Speaking of family ties, man, I had forgotten how disturbing the description of the sacrifice is. (I wonder if it's this bad in other translations?) It's hard to blame Agamemnon for how sexual these lines sound, since they're spoken by the chorus, but I want to blame someone:
"My father, father!" -- she might pray to the winds;
no innocence moves her judges mad for war.
Her father called his henchmen on,
on with a prayer,
"Hoist her over the altar
like a yearling, give it all your strength!
She's fainting -- lift her,
sweep her robes around her,
but slip this strap in her gentle curving lips...
here, gag her hard, a sound will curse the house" --

and the bridle chokes her voice... her saffron robes
pouring over the sand
her glance like arrows showering
wounding every murderer through with pity
clear as a picture, live,
she strains to call their names...
I remember often the days with father's guests
when over the feast her voice unbroken,
pure as the hymn her loving father
bearing third libations, sang to Saving Zeus --
transfixed with joy, Atreus' offspring
throbbing out their love. (Agamemnon 227-47)
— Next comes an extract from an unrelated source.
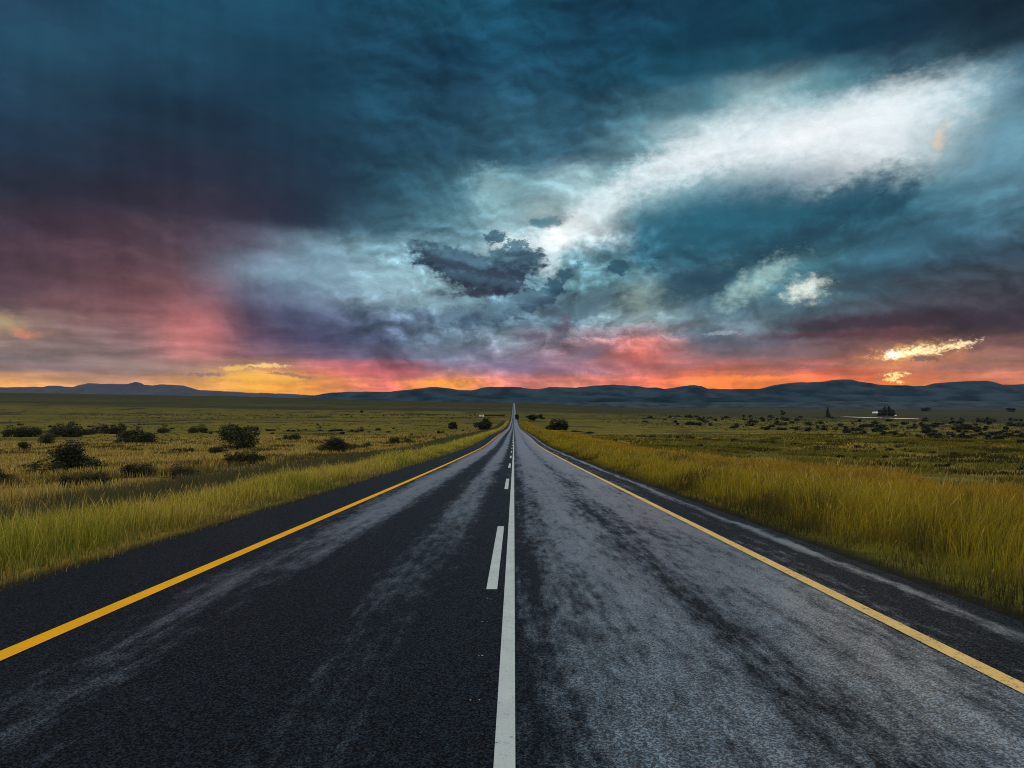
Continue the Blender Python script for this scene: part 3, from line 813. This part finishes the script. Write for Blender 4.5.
# ------------------------------------------------------------------ sky
SUN_AZ = math.atan((895 - CX) / F); SUN_EL = math.radians(3.2)
ROWS = [0, 50, 78, 100, 150, 190, 225, 250, 275, 300, 320, 340, 357, 370, 382]
COLS = [0, 64, 128, 192, 256, 320, 384, 448, 512, 576, 640, 704, 768, 832, 896, 960, 1024]
T = [
 [(38,68,92),(32,62,84),(36,84,110),(38,88,114),(36,88,116),(30,78,104),(28,72,96),(32,86,110),(30,84,110),(26,68,92),(24,62,86),(24,66,90),(20,60,82),(22,62,82),(24,56,76),(26,50,68),(26,46,62)],
 [(40,84,108),(40,80,104),(36,70,92),(36,78,102),(32,72,96),(30,68,92),(30,70,94),(26,62,86),(32,84,112),(26,68,92),(24,70,94),(26,70,94),(28,76,98),(24,66,90),(24,58,80),(30,58,74),(32,52,66)],
 [(40,74,98),(40,72,94),(34,64,86),(34,66,88),(32,66,90),(30,68,92),(30,72,96),(28,62,84),(36,82,108),(30,72,94),(30,80,102),(34,84,106),(56,110,128),(76,132,148),(50,80,100),(84,130,150),(72,112,132)],
 [(38,66,90),(40,66,88),(34,60,80),(32,58,78),(32,62,84),(32,72,94),(34,80,104),(30,66,88),(44,86,108),(36,78,100),(40,92,112),(70,130,148),(190,218,222),(150,195,200),(205,228,232),(160,198,210),(110,155,178)],
 [(36,52,72),(38,54,72),(36,48,66),(36,48,66),(36,54,74),(36,62,84),(38,74,96),(42,84,106),(56,100,120),(56,96,116),(130,175,188),(215,232,236),(238,242,248),(240,242,248),(222,238,240),(92,142,162),(110,155,172)],
 [(44,48,62),(44,46,62),(46,46,62),(52,52,70),(44,52,70),(40,58,78),(46,84,104),(70,118,136),(125,170,182),(170,205,212),(150,195,205),(50,122,146),(46,118,142),(50,110,128),(48,100,118),(88,136,154),(84,128,148)],
 [(66,52,66),(66,50,62),(70,56,68),(76,62,76),(56,54,72),(44,60,80),(66,104,122),(96,144,160),(150,190,200),(225,238,240),(52,108,130),(40,98,120),(36,88,108),(34,78,96),(56,104,124),(64,112,132),(60,92,110)],
 [(80,60,72),(80,58,68),(84,62,70),(84,68,80),(104,102,122),(125,158,175),(130,170,185),(120,160,175),(160,190,198),(130,175,190),(60,110,130),(44,90,110),(40,80,98),(56,104,122),(44,88,108),(50,84,102),(50,70,86)],
 [(84,64,76),(90,66,74),(98,70,78),(100,76,84),(120,140,160),(124,158,176),(140,178,190),(140,175,188),(120,160,172),(110,160,172),(60,105,120),(40,74,92),(90,140,150),(60,106,120),(56,84,100),(58,72,86),(64,72,84)],
 [(90,70,78),(110,76,82),(120,80,84),(140,90,96),(84,90,116),(110,128,150),(130,160,175),(115,150,165),(90,125,142),(88,112,125),(110,140,145),(70,106,122),(60,100,115),(80,115,125),(76,86,98),(66,66,78),(62,58,70)],
 [(140,118,108),(128,98,98),(130,92,94),(180,110,112),(72,68,94),(78,82,110),(88,105,128),(90,112,130),(100,130,148),(110,135,150),(130,150,155),(90,118,130),(92,120,132),(60,62,78),(56,46,58),(46,38,50),(44,38,48)],
 [(148,124,114),(142,118,110),(130,104,104),(204,122,118),(98,80,104),(76,74,104),(78,86,112),(96,120,136),(130,145,160),(150,125,135),(185,112,105),(120,115,125),(86,88,102),(96,70,80),(110,66,66),(96,64,66),(100,74,74)],
 [(128,110,110),(138,118,114),(142,116,112),(180,118,114),(136,96,108),(104,86,108),(92,88,112),(110,116,136),(135,125,145),(160,120,132),(185,112,108),(140,108,112),(122,98,104),(150,105,98),(150,105,92),(130,98,92),(165,110,95)],
 [(140,110,104),(138,112,108),(150,122,110),(150,118,108),(205,155,95),(210,110,100),(200,100,105),(140,110,130),(140,115,140),(165,118,135),(190,112,108),(215,108,82),(190,104,90),(200,92,66),(185,105,72),(165,105,86),(185,115,92)],
 [(250,170,80),(225,160,100),(215,150,110),(235,165,85),(250,170,50),(250,160,65),(225,110,100),(255,150,50),(230,130,115),(245,140,110),(235,115,85),(255,125,50),(255,135,40),(240,95,40),(245,130,50),(225,115,65),(215,120,80)],
]
TAB = np.array([[srgb(c) for c in row] for row in T])
def tab(px, py):
    px = float(np.clip(px, 0, 1024)); py = float(np.clip(py, 0, 382))
    j = min(int(px // 64), 15); fx = px / 64 - j
    i = int(np.clip(np.searchsorted(ROWS, py) - 1, 0, len(ROWS) - 2)); fy = (py - ROWS[i]) / (ROWS[i + 1] - ROWS[i])
    fy = min(max(fy, 0), 1)
    return (TAB[i, j] * (1 - fx) + TAB[i, j + 1] * fx) * (1 - fy) + (TAB[i + 1, j] * (1 - fx) + TAB[i + 1, j + 1] * fx) * fy

def sky():
    w = bpy.data.worlds.new('World'); S.world = w; w.use_nodes = True
    g = G(w.node_tree); bg = w.node_tree.nodes['Background']; bg.inputs['Strength'].default_value = .1
    dirn = g.new('ShaderNodeTexCoord').outputs['Generated']
    x, y, z = g.sep(dirn)
    az = g.m('ARCTAN2', x, y)
    hyp = g.m('MAXIMUM', g.m('SQRT', g.m('ADD', g.m('MULTIPLY', x, x), g.m('MULTIPLY', y, y))), .05)
    t = g.m('MAXIMUM', g.m('DIVIDE', z, hyp), .0)
    q = g.xyz(az, g.m('MULTIPLY', t, 1.5))
    n_big = g.noise(q, 5.0, 5, .58, '2D', color=True)
    n_fin = g.noise(q, 26.0, 5, .62, '2D', color=True)
    calm = g.m('MAXIMUM', g.m('MULTIPLY', g.ss(-.16, -.34, az), .8), g.m('MULTIPLY', g.ss(.16, .30, az), .5))   # smooth rain curtains on both sides
    amp = g.m('MULTIPLY', g.ss(.0, .22, t, .12, 1.0), g.m('SUBTRACT', 1.0, g.m('MULTIPLY', calm, .6)))
    wb = g.v('MULTIPLY', g.v('SUBTRACT', n_big, (.5, .5, .5)), (.085, .055, 0))
    wf = g.v('MULTIPLY', g.v('SUBTRACT', n_fin, (.5, .5, .5)), (.034, .024, 0))
    off = g.v('SCALE', g.v('ADD', wb, wf), scale=amp)
    p0 = g.xyz(az, t)
    p = g.v('ADD', p0, off)
    pa, pt, _ = g.sep(p)
    # --- broad cloud colours by bearing and height
    A = math.radians(42)
    f = g.ss(-A, A, pa, lin=True)
    trow = [.014, .024, .034, .046, .062, .085, .102, .118, .145, .18, .22, .265, .32, .385, .44, .49, .54, .62]
    c = None; prev = None
    N = 31
    for tr in trow:
        stops = []
        for k in range(N):
            ang = -A + 2 * A * k / (N - 1)
            ca = math.cos(ang)
            stops.append((k / (N - 1), tab(CX + F * math.tan(ang), HY - F * tr / ca)))
        r = g.ramp(f, stops, 'LINEAR')
        c = r if c is None else g.mix(g.ss(prev, tr, pt), c, r)
        prev = tr
    # --- billows: light and dark within the cloud mass
    qm = g.v('ADD', q, g.v('SCALE', wb, scale=1.4))
    n_mid = g.noise(qm, 12.0, 6, .54, '2D')
    n_off = g.noise(g.v('ADD', qm, (.006, .016, 0)), 12.0, 5, .54, '2D')
    relief = g.m('SUBTRACT', n_mid, n_off)
    n_str = g.noise(g.mapping(p0, rot=(0, 0, math.radians(-32)), sc=(4, 11, 1)), 1.0, 5, .54, '2D', .3)
    n_hor = g.noise(g.v('MULTIPLY', p, (9, 60, 1)), 1.0, 6, .6, '2D')
    low = g.ss(.16, .05, t)
    mid = g.m('MULTIPLY', g.ss(.05, .10, t), g.ss(.30, .20, t))
    high = g.ss(.20, .30, t)
    k_mid = g.m('MULTIPLY', g.m('ADD', .62, g.m('MULTIPLY', mid, .50)), g.m('SUBTRACT', 1.0, calm))
    lum = g.m('MULTIPLY', g.m('SUBTRACT', n_mid, .5), k_mid)
    lum = g.m('ADD', lum, g.m('MULTIPLY', relief, g.m('ADD', g.m('MULTIPLY', k_mid, .7), g.m('MULTIPLY', g.m('MULTIPLY', mid, g.m('SUBTRACT', 1.0, calm)), 1.5))))
    lum = g.m('ADD', lum, g.m('MULTIPLY', g.m('SUBTRACT', n_str, .5), g.m('MULTIPLY', high, .55)))
    lum = g.m('ADD', lum, g.m('MULTIPLY', g.m('SUBTRACT', n_hor, .5), g.m('MULTIPLY', low, 1.15)))
    n_rain = g.noise(g.v('MULTIPLY', p0, (34, 2.2, 1)), 1.0, 3, .5, '2D')
    lum = g.m('ADD', lum, g.m('MULTIPLY', g.m('SUBTRACT', n_rain, .5), g.m('MULTIPLY', calm, .30)))
    lum = g.m('POWER', 2.2, g.m('MULTIPLY', lum, 1.7))
    lum = g.m('MULTIPLY', lum, g.m('SUBTRACT', .95, g.m('MULTIPLY', high, .12)))
    c = g.mix(1.0, c, g.rgb(lum, lum, lum), 'MULTIPLY')
    # --- single clouds and gaps
    pr = g.v('ADD', p0, g.v('SCALE', wf, scale=g.ss(.0, .12, t, .45, .8)))
    rag = g.noise(q, 60.0, 5, .62, '2D')
    rag_small = g.noise(q, 170.0, 3, .65, '2D')
    turned = {}
    def blob(cx, cy, rx, ry, rot, col, amount=1.0, edge=.6, soft=.5, bottom=None, src=None):
        nonlocal c
        a = math.atan((cx - CX) / F); ca = math.cos(a)
        # rotated copies of the coordinates are shared, in steps of eight degrees
        step = round(rot / 8) * 8
        cr, sr = math.cos(math.radians(step)), math.sin(math.radians(step))
        if step not in turned:
            turned[step] = pr if step == 0 else g.xyz(g.v('DOT_PRODUCT', pr, (cr, sr, 0)), g.v('DOT_PRODUCT', pr, (-sr, cr, 0)))
        tx, ty = a, (HY - cy) / F * ca
        ux, uy = cr * tx + sr * ty, -sr * tx + cr * ty
        kx, ky = F / (rx * ca * ca), F / (ry * ca)
        n = g.new('ShaderNodeVectorMath', operation='MULTIPLY_ADD')
        g.put(n.inputs[0], turned[step]); g.put(n.inputs[1], (kx, ky, 0)); g.put(n.inputs[2], (-ux * kx, -uy * ky, 0))
        mp = n.outputs[0]
        d = g.v('LENGTH', mp)
        d = g.m('ADD', d, g.m('MULTIPLY', g.m('SUBTRACT', rag_small if ry < 6 else rag, .5), edge * 2))
        k = g.ss(1.0 + soft * .3, 1.0 - soft, d, 0, amount)
        cc = [v for v in srgb(col)] if max(col) <= 255 else [v / 255 for v in col]
        if bottom is not None:
            yy = g.sep(mp)[1]
            yy = g.m('ADD', yy, g.m('ADD', g.m('MULTIPLY', g.m('SUBTRACT', n_mid, .5), 2.0), g.m('MULTIPLY', g.m('SUBTRACT', rag, .5), 2.2)))
            cc = g.mix(g.ss(-1.0, .8, yy), srgb(bottom), cc)
        c = g.mix(k, c, cc)
    for b in BLOBS: blob(*b[:7], **(b[7] if len(b) > 7 else {}))
    fin = g.m('ADD', g.m('MULTIPLY', relief, .75), g.m('ADD', g.m('MULTIPLY', g.m('SUBTRACT', n_str, .5), .16), g.m('MULTIPLY', g.m('SUBTRACT', rag, .5), .14)))
    fin = g.m('MULTIPLY', fin, g.m('SUBTRACT', 1.25, g.m('ADD', calm, g.m('MULTIPLY', high, .25))))
    fin = g.m('POWER', 2.2, g.m('ADD', g.m('MULTIPLY', fin, 1.5), .04))
    c = g.mix(1.0, c, g.rgb(fin, fin, fin), 'MULTIPLY')
    # --- added bright sky, unseen behind the camera and overhead, filling light on the ground
    rear = g.m('MAXIMUM', g.ss(.9, 1.35, g.m('ABSOLUTE', az)), g.ss(.75, 1.5, t))
    rn = g.noise(dirn, 2.2, 5, .6)
    rc = g.mix(g.ss(.35, .65, rn), REAR_FILL0, REAR_FILL1)
    c = g.mix(rear, c, rc)
    st = g.new('ShaderNodeTexSky', sky_type='NISHITA'); st.sun_disc = False
    st.sun_elevation = SUN_EL; st.sun_rotation = SUN_AZ
    c10 = g.v('SCALE', c, scale=10.0)
    cov = g.m('ADD', .99, 0.0)
    g.put(bg.inputs['Color'], g.mix(cov, g.v('SCALE', st.outputs[0], scale=.35), c10))
    w.cycles.sampling_method = 'MANUAL'; w.cycles.sample_map_resolution = 1024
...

Is there any way that this scene could not have been intended to sound profoundly sexual? It's hard to think Fagles would've added all that reeking innuendo just for kicks. I wonder what the intention is there; that is, what purpose is served by making Agamemnon sound like a child molester as well as a murderer. Leigh Walton? Anyone?

Although, speaking of scenes that sound closer to PG-13 than you'd think would be necessary, let's go back to Electra one more time. Here she is at Agamemnon's grave:
What kindness, what prayer can touch my father?
Shall I say I bring him love for love, a woman's
love for husband? My mother, love from her?
I've no taste for that, no words to say
as I run the honeyed oil on father's tomb. (The Libation Bearers 87-91)

Well, shit. Maybe Jung was onto something after all.